PROMPT
How many lines in the records below hold the string "pixels"? Answer with the number alone.

DATA FOR PROCESSING
==================================================
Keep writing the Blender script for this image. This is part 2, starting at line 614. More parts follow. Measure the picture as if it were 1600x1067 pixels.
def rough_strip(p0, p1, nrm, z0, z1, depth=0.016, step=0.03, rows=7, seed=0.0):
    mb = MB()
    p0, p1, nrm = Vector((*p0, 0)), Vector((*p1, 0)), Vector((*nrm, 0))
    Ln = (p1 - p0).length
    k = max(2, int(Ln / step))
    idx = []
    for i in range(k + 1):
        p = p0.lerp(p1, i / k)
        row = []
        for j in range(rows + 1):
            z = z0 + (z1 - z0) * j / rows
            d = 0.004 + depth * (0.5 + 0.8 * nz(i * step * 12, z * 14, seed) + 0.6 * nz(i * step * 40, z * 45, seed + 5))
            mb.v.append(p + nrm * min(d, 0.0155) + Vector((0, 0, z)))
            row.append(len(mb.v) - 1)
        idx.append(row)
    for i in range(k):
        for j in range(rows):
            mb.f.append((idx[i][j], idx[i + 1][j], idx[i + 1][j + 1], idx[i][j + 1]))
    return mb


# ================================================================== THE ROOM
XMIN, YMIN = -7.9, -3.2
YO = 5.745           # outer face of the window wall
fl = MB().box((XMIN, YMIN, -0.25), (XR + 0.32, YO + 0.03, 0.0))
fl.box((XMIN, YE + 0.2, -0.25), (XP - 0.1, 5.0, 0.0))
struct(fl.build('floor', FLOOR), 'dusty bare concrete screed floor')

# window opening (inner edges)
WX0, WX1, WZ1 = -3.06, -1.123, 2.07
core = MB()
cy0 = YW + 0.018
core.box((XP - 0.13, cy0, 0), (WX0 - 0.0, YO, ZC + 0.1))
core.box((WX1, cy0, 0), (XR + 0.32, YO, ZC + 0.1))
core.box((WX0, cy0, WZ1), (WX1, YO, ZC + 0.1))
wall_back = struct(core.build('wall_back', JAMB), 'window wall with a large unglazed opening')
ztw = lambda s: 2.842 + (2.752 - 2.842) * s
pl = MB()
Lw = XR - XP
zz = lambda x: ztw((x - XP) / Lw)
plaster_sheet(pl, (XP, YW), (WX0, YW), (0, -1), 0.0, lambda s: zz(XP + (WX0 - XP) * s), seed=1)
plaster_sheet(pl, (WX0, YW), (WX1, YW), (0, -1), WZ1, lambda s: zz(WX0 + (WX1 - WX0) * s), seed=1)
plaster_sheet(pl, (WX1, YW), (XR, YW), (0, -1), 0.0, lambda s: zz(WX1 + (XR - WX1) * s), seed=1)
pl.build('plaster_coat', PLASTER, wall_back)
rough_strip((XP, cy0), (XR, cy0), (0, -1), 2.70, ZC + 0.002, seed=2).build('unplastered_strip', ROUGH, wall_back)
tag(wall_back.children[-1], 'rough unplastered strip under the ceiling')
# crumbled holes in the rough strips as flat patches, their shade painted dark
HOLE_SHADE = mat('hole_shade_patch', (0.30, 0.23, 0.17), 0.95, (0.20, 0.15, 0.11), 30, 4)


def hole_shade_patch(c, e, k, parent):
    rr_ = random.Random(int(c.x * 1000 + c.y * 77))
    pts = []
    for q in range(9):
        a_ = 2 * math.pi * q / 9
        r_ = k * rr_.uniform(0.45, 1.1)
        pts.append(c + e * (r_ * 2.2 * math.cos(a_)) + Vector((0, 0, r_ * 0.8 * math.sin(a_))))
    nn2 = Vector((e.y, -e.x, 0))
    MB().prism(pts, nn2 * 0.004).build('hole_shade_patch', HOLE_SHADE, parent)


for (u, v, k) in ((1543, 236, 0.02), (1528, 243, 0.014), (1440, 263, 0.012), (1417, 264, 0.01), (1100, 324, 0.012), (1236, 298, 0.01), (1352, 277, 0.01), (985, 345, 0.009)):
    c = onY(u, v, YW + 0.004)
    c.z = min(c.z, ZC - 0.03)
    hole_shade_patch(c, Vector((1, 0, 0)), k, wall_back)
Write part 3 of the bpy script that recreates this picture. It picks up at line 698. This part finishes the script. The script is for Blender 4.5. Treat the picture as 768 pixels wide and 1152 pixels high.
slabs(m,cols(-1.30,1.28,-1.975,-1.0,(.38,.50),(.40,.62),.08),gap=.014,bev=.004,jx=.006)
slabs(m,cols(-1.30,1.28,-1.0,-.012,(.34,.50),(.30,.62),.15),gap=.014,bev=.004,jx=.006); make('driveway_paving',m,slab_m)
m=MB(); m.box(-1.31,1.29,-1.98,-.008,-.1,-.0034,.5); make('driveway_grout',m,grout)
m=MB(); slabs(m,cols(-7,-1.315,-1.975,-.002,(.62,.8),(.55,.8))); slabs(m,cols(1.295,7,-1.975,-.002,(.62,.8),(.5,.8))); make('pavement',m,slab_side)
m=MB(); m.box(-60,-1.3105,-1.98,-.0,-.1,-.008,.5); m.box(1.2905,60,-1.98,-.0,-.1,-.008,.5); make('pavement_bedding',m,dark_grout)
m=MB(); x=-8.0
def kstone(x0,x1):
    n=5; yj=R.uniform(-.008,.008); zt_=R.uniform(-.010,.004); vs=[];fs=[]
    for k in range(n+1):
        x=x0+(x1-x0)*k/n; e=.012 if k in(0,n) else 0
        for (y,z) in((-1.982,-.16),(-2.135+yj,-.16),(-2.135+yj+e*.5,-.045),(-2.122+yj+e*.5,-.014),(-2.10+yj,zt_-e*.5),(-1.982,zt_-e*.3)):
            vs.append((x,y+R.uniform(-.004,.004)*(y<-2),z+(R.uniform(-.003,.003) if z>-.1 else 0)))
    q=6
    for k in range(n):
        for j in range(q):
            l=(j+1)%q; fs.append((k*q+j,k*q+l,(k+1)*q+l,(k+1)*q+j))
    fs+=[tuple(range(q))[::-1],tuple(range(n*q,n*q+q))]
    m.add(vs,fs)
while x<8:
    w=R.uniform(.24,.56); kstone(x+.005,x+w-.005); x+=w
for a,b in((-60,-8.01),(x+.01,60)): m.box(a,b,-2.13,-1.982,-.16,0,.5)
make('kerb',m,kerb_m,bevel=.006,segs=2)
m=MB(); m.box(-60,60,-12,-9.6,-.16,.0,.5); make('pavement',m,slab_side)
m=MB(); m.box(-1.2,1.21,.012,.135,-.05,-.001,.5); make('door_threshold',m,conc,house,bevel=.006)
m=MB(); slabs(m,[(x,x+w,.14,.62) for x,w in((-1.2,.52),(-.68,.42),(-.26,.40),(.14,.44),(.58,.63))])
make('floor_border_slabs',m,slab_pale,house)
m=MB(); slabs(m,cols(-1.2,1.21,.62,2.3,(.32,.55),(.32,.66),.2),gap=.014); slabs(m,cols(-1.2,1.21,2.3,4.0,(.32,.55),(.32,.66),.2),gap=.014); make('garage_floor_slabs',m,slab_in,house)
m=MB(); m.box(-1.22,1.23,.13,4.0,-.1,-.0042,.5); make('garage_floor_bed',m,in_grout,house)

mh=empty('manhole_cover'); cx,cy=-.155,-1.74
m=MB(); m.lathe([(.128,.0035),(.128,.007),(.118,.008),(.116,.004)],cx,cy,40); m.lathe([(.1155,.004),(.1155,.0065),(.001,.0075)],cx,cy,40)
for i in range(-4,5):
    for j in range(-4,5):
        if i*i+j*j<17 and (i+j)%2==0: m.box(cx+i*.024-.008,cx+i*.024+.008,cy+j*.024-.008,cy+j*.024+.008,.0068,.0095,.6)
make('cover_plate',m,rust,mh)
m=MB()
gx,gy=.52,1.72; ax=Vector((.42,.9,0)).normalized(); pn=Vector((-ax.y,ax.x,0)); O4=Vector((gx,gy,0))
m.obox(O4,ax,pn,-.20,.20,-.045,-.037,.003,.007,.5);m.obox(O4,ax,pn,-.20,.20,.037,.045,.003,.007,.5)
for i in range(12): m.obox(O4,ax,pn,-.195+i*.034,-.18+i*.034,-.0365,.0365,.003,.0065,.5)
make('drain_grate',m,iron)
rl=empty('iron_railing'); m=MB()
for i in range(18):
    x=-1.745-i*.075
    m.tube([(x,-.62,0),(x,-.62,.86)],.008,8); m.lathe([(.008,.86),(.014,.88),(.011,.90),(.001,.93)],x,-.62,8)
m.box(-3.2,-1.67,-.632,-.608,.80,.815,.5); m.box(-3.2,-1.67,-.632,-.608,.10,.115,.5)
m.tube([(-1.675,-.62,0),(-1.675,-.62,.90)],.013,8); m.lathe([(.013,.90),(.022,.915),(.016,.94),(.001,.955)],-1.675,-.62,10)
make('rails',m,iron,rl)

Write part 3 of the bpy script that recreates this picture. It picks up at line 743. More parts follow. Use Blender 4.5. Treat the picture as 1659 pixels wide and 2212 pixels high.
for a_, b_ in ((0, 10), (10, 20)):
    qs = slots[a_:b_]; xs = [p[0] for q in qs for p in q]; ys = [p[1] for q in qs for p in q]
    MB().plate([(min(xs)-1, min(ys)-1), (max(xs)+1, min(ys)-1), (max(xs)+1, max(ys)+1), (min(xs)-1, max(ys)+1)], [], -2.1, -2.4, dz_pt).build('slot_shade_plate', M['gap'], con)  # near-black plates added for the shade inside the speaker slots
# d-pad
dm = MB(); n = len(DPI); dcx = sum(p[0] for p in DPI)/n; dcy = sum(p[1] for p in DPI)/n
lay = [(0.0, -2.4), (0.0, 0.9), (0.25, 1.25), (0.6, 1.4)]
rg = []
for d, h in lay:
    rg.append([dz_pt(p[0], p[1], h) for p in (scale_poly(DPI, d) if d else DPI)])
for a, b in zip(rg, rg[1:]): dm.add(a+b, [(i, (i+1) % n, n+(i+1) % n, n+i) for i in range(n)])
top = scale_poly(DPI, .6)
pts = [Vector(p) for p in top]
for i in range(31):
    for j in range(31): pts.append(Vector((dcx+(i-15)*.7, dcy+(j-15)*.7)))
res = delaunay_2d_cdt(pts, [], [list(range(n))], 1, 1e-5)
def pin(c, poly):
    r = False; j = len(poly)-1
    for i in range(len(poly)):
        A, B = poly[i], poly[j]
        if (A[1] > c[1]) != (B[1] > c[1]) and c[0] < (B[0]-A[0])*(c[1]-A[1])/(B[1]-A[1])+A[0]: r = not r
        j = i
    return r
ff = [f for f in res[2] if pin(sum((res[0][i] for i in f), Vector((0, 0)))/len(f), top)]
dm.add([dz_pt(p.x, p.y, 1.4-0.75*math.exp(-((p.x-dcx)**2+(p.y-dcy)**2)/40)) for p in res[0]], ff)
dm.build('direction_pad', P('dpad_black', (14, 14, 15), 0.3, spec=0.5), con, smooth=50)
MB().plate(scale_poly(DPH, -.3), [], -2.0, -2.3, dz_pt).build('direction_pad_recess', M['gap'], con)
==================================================
OUTPUT BELOW
3